_Exercise prompt_:
Print the lines of the data, starting with the first, up to and including the line where "col = scene.collection" appears.

_Supplied material_:

◆ ◆ ◆ ◆ ◆ ◆ ◆

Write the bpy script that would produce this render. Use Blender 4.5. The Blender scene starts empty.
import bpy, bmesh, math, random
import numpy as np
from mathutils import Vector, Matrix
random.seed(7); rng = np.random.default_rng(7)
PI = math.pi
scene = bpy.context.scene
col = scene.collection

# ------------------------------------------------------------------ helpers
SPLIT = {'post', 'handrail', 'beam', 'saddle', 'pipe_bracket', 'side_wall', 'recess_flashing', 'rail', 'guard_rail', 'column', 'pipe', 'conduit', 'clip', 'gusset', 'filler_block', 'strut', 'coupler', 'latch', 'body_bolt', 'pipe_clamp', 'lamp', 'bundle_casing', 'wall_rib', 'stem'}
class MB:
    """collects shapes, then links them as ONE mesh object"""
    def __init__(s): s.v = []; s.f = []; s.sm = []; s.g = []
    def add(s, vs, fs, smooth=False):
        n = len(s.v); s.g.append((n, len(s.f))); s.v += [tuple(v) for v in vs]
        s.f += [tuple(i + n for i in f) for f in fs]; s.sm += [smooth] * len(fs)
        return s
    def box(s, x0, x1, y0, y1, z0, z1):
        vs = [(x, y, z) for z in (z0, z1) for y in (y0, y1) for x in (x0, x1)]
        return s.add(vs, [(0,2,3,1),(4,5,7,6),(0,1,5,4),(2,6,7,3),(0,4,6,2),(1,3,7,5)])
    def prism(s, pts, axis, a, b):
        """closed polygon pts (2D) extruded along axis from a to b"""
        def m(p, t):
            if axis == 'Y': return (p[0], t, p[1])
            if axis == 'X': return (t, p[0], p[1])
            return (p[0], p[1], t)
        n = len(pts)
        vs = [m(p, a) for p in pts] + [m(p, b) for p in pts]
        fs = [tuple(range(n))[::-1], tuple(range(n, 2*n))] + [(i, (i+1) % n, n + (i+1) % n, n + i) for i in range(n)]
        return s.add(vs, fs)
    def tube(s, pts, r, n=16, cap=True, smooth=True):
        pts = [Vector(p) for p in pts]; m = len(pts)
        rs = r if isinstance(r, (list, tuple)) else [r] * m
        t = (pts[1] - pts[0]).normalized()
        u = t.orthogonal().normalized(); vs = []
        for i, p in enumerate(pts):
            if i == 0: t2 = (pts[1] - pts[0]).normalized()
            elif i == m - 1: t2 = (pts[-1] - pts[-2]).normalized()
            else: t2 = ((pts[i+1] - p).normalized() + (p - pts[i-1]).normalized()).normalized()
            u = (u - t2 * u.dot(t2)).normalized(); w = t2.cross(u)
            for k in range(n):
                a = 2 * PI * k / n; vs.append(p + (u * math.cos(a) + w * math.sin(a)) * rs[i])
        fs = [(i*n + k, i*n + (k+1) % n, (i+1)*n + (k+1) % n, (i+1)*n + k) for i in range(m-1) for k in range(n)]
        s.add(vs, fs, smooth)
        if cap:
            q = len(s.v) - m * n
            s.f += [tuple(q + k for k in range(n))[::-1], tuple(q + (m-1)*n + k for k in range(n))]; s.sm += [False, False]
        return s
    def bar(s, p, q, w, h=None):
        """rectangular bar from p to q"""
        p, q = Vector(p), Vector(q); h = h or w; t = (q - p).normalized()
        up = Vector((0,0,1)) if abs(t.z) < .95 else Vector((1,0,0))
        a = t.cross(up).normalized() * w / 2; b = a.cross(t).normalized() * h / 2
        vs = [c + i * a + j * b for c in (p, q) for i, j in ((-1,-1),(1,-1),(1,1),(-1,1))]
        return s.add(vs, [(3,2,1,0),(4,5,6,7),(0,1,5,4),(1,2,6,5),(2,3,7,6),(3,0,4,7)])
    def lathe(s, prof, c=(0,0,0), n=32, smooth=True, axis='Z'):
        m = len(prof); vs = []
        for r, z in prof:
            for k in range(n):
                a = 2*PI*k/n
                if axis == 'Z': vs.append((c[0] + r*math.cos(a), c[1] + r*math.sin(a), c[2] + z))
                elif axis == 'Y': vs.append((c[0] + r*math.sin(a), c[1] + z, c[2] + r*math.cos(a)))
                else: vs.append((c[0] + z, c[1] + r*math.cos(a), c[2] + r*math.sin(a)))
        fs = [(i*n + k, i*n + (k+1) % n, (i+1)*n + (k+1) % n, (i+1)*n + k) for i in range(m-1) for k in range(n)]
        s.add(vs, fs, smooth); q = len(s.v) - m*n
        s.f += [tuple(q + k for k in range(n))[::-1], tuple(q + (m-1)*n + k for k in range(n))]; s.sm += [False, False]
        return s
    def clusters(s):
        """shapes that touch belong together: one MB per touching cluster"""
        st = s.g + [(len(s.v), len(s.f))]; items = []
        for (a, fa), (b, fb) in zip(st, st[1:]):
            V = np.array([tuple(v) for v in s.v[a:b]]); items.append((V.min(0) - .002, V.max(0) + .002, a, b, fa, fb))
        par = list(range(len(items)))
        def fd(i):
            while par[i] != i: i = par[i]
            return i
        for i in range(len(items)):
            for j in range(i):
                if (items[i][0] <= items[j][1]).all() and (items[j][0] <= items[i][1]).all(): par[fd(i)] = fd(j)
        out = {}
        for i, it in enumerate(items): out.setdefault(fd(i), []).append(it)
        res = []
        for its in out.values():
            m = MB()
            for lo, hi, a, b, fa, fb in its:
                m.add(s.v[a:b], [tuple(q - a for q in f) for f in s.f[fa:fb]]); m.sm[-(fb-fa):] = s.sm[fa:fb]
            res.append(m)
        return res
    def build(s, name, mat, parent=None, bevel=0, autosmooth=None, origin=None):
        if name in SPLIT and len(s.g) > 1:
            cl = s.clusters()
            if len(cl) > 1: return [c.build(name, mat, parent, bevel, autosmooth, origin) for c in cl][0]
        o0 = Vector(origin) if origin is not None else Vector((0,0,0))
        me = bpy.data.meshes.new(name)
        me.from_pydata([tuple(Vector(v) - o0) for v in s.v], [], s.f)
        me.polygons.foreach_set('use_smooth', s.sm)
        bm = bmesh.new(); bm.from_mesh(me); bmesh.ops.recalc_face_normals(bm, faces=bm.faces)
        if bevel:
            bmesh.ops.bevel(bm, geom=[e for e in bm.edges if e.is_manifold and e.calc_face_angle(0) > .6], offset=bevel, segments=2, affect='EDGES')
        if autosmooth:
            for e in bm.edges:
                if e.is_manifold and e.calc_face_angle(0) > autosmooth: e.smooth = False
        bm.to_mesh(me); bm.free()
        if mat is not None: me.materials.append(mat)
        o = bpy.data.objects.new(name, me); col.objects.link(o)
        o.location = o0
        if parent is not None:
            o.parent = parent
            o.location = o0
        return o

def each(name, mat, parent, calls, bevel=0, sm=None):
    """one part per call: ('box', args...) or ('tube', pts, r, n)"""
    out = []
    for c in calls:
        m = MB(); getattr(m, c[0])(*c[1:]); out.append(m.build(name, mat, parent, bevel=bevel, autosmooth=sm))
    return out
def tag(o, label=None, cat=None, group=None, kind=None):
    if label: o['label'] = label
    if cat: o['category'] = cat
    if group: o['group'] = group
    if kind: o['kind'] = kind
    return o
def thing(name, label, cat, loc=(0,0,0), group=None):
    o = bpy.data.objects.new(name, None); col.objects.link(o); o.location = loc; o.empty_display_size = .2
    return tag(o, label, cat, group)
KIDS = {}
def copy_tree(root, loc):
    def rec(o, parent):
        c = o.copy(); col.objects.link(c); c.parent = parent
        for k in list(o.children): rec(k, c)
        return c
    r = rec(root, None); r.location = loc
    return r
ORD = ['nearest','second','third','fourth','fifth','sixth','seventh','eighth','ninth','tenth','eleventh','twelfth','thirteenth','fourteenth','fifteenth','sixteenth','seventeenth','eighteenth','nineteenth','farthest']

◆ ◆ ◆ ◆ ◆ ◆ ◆

_Response below_:
Write the bpy script that would produce this render. Use Blender 4.5. The Blender scene starts empty.
import bpy, bmesh, math, random
import numpy as np
from mathutils import Vector, Matrix
random.seed(7); rng = np.random.default_rng(7)
PI = math.pi
scene = bpy.context.scene
col = scene.collection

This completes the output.